The current buying frenzy will abate. The reason is economic: People cannot buy an infinite number of guns. Just as we might want and think we need 12 cars, we reach a point where we can’t afford more. There was a buying spree in the run-up to the 1994 assault weapons ban, and it was followed by a recession in gun sales as people exhausted their ability to buy. “You would think that by now everyone who wants to lawfully purchase a gun has one,” he says, “but yet they continue to sell. The elasticity of demand is not infinite, but is quite extraordinary.”
Barrett calls it fear marketing—buy all the guns you can before they’re banned. Retailers want you to believe this is your last chance to buy, and cynically stoking this fear is filling the NRA’s coffers, too.
History repeats itself. Barrett says the 1994 assault weapons ban, shepherded through Congress by Diane Feinstein and Joe Biden, had the opposite effect intended because people rushed to buy guns banned by the law before it went into effect, thereby greatly increasing the number of these guns in circulation. The same phenomenon is occurring now, but he adds that an increase in the number of legally owned guns does not correlate with an increase in crime.
Before the discussion began on the 1994 ban, Barrett said military style, semi-automatic rifles—so-called assault rifles– had marginal sales, but the ban made them an object of fascination. Again, the phenomenon is repeating. Barrett added that such rifles are rarely used in “ordinary” crimes such as robberies.
The Glock drew the attention of lawmakers before the 1994 ban because it was used in a Texas mass shooting that killed 22 people and its larger capacity magazine made it brutally effective. But Barrett says that despite its notoriety, the Glock is not a popular weapon of criminals, who typically are caught with cheap handguns, usually obtained illegally. “People do not tend to stick up the 7-11 with an AR-15,” he says.
As for tighter background checks, Barrett says gun retailers are quietly supportive, though they don’t want to raise the ire of the NRA. Every gun sold privately or at a gun show is a gun that isn’t sold in a store.
The best way to stop mass shootings, Barrett says, is to look at mental illness and access to guns as interwoven issues. Identify
troubled, suicidal young men and separate them from guns, Barrett says. That’s more important than debating magazine capacity.
As for the current proposals in Congress, Barrett doesn’t think anything would make a difference in ordinary crime, pointing out that there are more than 300 million guns in circulation in the U.S. and “nobody is proposing anything that would result in the confiscation of anything.”

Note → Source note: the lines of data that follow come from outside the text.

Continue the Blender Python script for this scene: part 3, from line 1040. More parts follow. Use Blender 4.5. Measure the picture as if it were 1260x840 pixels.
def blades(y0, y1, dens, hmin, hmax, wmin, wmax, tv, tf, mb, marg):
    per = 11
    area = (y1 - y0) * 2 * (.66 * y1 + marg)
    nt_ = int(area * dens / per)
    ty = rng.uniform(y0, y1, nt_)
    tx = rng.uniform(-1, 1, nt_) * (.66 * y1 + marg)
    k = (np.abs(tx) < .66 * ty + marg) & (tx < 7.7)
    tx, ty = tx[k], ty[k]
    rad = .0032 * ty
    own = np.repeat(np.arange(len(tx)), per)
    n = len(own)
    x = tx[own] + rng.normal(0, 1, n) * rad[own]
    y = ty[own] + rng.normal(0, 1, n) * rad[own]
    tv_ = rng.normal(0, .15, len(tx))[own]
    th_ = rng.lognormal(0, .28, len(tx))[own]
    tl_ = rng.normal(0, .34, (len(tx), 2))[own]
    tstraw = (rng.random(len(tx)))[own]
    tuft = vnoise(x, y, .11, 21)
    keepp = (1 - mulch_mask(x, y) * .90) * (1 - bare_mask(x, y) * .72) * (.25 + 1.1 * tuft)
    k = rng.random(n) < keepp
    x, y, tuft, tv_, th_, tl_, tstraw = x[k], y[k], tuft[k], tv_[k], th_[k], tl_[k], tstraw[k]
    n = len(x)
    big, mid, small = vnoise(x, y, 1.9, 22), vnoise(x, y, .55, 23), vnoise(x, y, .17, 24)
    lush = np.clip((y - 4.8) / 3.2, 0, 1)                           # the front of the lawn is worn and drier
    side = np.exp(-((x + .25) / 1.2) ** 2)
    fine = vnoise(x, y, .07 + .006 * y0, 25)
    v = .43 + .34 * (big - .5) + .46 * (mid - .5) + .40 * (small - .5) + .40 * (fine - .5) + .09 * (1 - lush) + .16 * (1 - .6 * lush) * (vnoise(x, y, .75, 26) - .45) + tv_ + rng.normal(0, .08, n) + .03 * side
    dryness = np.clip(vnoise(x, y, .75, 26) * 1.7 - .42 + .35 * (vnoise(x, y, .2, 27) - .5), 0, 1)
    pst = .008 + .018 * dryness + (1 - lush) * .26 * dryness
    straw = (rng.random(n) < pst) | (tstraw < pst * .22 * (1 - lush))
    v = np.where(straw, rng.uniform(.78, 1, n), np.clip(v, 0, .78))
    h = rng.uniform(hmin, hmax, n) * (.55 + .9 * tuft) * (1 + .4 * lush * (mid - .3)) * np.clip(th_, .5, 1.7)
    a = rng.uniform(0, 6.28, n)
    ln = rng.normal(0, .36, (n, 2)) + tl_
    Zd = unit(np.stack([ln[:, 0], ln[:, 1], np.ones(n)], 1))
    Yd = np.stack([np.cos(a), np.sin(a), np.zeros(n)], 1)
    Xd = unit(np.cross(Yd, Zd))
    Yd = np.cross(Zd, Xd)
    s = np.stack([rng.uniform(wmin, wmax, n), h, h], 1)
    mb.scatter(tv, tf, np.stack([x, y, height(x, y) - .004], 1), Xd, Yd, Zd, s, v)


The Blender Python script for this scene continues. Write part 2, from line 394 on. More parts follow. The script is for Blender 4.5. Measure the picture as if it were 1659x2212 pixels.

Barrett says he has a “live and let live” attitude toward proposals to expand carry zones, such as the idea to allow guns on college
campuses. “If people start shooting each other, if every campus rivalry turns into the Hatfields and the McCoys, then it will turn out to be a really bad idea.”
“I don’t feel the need to carry a gun with me,” he says, “and where I live and work I’m not allowed to. New York has very restrictive laws. But the key thing to remember with guns is . . . people of good faith see these things in radically different ways.”